O candidato Bolsonaro não tratava do tema em sua proposta de governo. Naquela época, a arte era lembrada apenas em discursos “contra”. Contra a Lei Rouanet, que só serviria para artistas “mamarem nas tetas do governo”. Contra os próprios artistas, já que eles seriam todos, para o político, alinhados à esquerda.
Já que o governo seguiria fomentando projetos culturais, Bolsonaro passou a defender “filtros” para o que levaria dinheiro público, usando como exemplo o filme “Bruna Surfistinha” e testando os limites constitucionais de suas intenções. Pode-se dizer que mora aí o cerne de seu entendimento de cultura: ele anda junto com sua cruzada pelos costumes da tradicional família brasileira. Por isso, chegou a suspender um edital para a TV pública, que tinha linha para séries LGBT. Naquele episódio, em agosto, Henrique Pires, então secretário especial de Cultura, deixou o governo.
Em setembro, Roberto Alvim, então diretor do Centro de Artes Cênicas da Funarte, enviou uma mensagem para Bolsonaro com uma proposta. Num arquivo de áudio, revelado pelo blog do colunista Lauro Jardim, diz que quer apresentar “um projeto gigantesco, que vai gerar a partir de janeiro um bombardeio de arte conservadora na população”.
O arsenal de Alvim, àquela altura, já era conhecido. No mesmo mês do primeiro contato direto com o presidente, ele ofendeu Fernanda Montenegro justamente para defender Bolsonaro, em episódio que o tornou conhecido no país.

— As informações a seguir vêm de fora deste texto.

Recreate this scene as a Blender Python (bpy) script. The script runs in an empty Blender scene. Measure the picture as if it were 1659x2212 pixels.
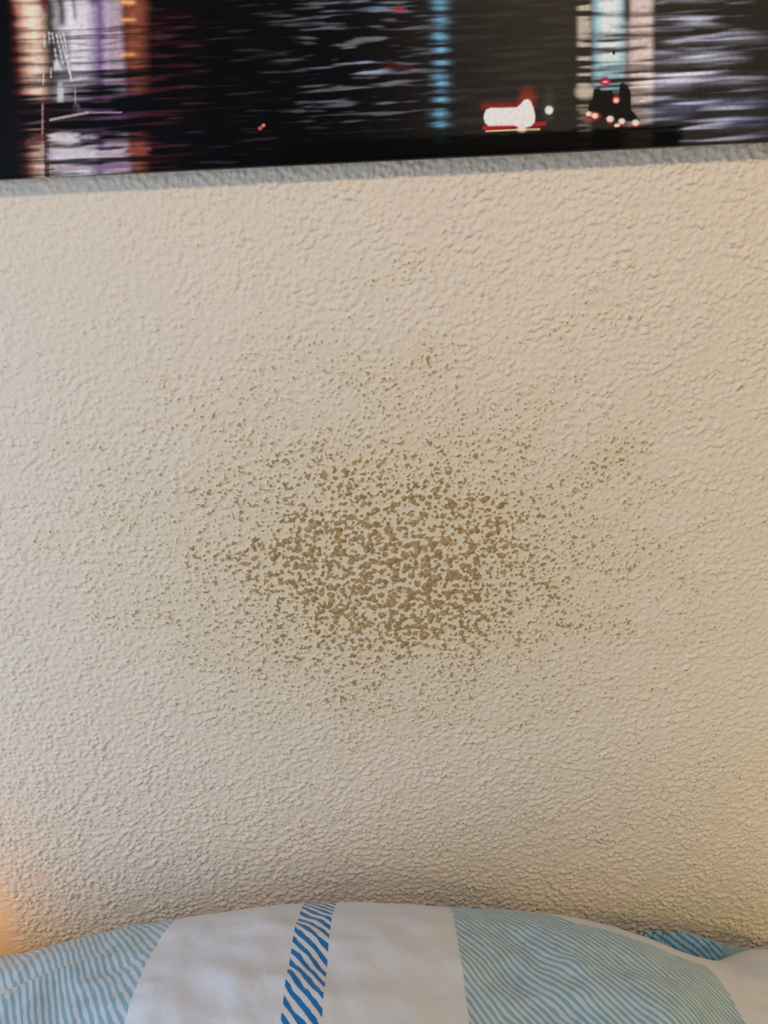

Antes, em junho, ele havia convocado, pelas redes sociais, para reunir artistas conservadores e criar uma “máquina de guerra cultural”.
Bolsonaro empossou em novembro o que parecia ser secretário ideal: fiel e conservador. E mais: Alvim tinha, de fato, um projeto para a Cultura do país, focado numa arte nacionalista.
Realocada no Ministério do Turismo, sua gestão já começou com nomeações controversas, colocando em órgãos tradicionais como a Biblioteca Nacional e a Funarte personagens desconhecidos, alinhados ideologicamente com ele e sem credenciais para os cargos. O exemplo mais gritante — e revertido na Justiça — foi o de Sérgio Camargo, jornalista que acredita que a escravidão foi benéfica para descendentes de negros, para a Fundação Palmares.
Janeiro chegou, e com ele o anúncio do tal iniciativa “gigantesca”. Que pouco tinha de gigante: R$ 20 milhões para serem divididos entre 145 projetos de ópera, música, artes visuais (divididas nas redutoras subcategorias pintura e escultura), teatro e literatura. Para comparar: o espetáculo “A família Addams”, de 2015, custou R$ 25 milhões.
O valor seria distribuído como prêmio, formato perfeito por ser mais fácil de “filtrar” os eleitos. Ao participar da live semanal de Bolsonaro, anteontem, para apresentar a proposta, Alvim reforçou que “curadoria não é censura”.
No vídeo de divulgação do prêmio, ele fala em arte “de nacionalidade plena”. Setembro seria o “Mês do renascimento da arte brasileira”, com apresentação dos resultados (quem duvida que seria no dia 7?). Se não tivesse caído em desgraça por parafrasear Goebbels, Alvim teria passado o dia de ontem refutando a irrelevância da proposta. Mas Bolsonaro seguiria achando que colocou a cultura brasileira no caminho certo.
Difícil saber o que vem por aí. A queda por causa da referência ao nazismo acabou nublando o fato de que Alvim ascendeu graças a um discurso sobre guerra cultural e arte nacionalista recebido com entusiasmo por Bolsonaro. E de que ambos creem que a cultura pode e deve ser controlada.